The South Brazil Mission (of what then was the Foreign Mission Board) had given final approval to the project on Nov. 10, 1987, just a day before messengers to the South Carolina Baptist Convention voted to accept the partnership at its annual meeting at the Gaillard Auditorium in Charleston.
Damy Ferreira, the executive secretary of the Carioca Convention, compared the decision by South Carolina Baptists to enter the partnership to Paul’s response to a vision in which a man from Macedonia asks the apostle for help in that country.
That vision – providing the “Macedonian call” – had, according to Ferreira, “been experienced by some men and women of this convention in South Carolina.”
The chain of missions partnerships that followed the three-year linkup with Brazil carried volunteers from South Carolina to fields of service in countries such as Kenya, Romania and Taiwan. Currently, the SCBC is in the final year of its first partnership with a region, involving the seven countries of South Asia.
In late June and early July, the area general meeting of South Asia will reconvene in Thailand, offering a time of study, inspiration and fellowship for the missionaries and their families.
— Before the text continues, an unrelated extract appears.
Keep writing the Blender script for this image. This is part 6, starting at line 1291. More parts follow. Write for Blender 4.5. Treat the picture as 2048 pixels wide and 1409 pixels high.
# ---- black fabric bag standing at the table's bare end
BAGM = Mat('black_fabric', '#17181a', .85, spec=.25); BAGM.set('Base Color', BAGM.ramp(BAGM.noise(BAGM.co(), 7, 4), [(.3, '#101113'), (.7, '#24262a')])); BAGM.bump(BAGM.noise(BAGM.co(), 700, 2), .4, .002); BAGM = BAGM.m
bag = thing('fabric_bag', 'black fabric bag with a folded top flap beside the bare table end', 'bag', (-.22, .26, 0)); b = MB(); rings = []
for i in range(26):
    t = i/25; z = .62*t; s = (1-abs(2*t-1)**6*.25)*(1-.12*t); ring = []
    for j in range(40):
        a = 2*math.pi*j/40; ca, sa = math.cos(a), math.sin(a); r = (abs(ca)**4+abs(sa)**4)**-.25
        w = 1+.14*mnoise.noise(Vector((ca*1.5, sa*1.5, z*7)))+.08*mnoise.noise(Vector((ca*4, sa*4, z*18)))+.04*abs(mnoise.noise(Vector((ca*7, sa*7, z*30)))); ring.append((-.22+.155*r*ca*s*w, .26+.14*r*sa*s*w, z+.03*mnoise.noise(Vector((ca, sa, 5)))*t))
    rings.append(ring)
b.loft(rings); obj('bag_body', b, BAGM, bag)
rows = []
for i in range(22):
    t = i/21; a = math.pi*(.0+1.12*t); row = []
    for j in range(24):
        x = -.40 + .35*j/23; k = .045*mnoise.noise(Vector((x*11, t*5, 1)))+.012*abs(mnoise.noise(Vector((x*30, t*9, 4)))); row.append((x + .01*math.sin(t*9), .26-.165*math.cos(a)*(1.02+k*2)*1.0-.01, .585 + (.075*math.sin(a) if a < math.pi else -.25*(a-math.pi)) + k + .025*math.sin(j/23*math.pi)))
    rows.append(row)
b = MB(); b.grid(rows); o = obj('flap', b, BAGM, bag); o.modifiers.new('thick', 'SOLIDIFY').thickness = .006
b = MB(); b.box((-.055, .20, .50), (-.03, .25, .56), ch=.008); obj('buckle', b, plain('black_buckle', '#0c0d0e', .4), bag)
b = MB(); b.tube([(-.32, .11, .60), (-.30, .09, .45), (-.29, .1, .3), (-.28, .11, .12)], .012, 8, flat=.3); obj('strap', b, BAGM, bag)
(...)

A team from First Baptist Church, North Spartanburg, and led by pastor Mike Hamlet, will provide leadership and a variety of services for that meeting.
The regional South Asia effort, which had been recommended by the IMB, will bring to an end that type partnership as our state convention begins in 2010 a new missions emphasis called “South Carolina Baptists Touching the World.” It will target areas of “lostness” identified by the International Mission Board as volunteers from South Carolina work with teams from the IMB.
At the commissioning service in Taylors, South Carolina native and new appointee Christine Moffett said in a testimony that she and her husband were not driven by “lofty goals of world success.” Rather, she told the large audience, “Our desire is simply to live through Christ and to proclaim his message of grace and salvation.”
That is true also of every new appointee and the veteran missionaries who remain faithful to their calling. And the same can be said of thousands of South Carolina Baptists who have given and gone – and who continue to go as part of our missions partnerships – in obedience to our Lord’s command to make disciples of all the nations.